At the request of CAST, Srivastava's team recently completed a study of terrain warning alerts in the FOQA and ASAP distributed database, and from submissions to NASA's Aviation Safety Reporting System, an anonymous reporting system available to all pilots. Gilligan says airlines had been "getting more alerts at airports with certain configurations", and that the results of the study are being used to "figure out what's really going on" and to come up with mitigations.

Linked databases

Two additional studies are now under way, one to look at automatically measuring FOQA and ASAP metrics that evaluate CAST enhancements, and the other to look at problems generated by late runway changes, where air traffic controllers switch runways for a landing aircraft well into the approach.

For similar studies in the future, NASA would ultimately like to be able to link FOQA, ASAP and other databases that relate to a particular incident, including maintenance, to create a better understanding of what happened and why. Without a direct link, investigators have to make an educated guess as to whether an ASAP description of an incident matches the same event as described by data alone in FOQA.

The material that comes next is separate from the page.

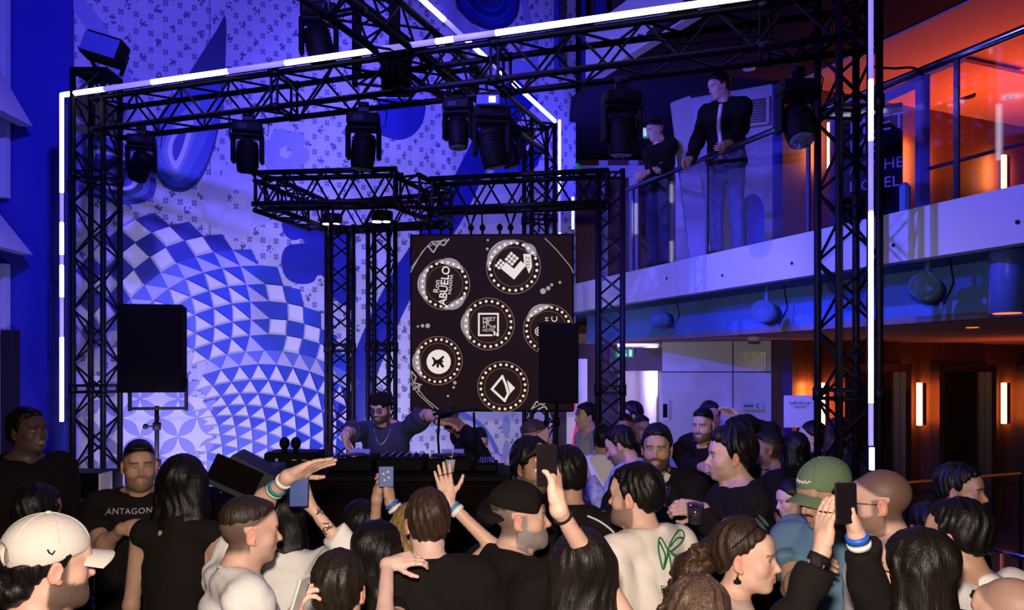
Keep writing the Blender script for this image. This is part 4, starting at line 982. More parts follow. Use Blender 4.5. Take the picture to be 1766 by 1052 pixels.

Such linking is the exception rather than the rule at the moment, since airlines generally de-identify FOQA and ASAP reports without first correlating the events, a requirement levied by the pilot unions to protect the identity of the submitters. The practice is part of a broader blanket of protection meant to prevent the general public from identifying employees or airlines linked to a report.

The assurance of anonymity is critical to the free flow of data, hence the success of the FOQA and ASAP programmes. "It's a tight net of confidentiality it makes pilots willing to participate," says Krakowski. "If you want to shut the programme down quickly, get the reports out there."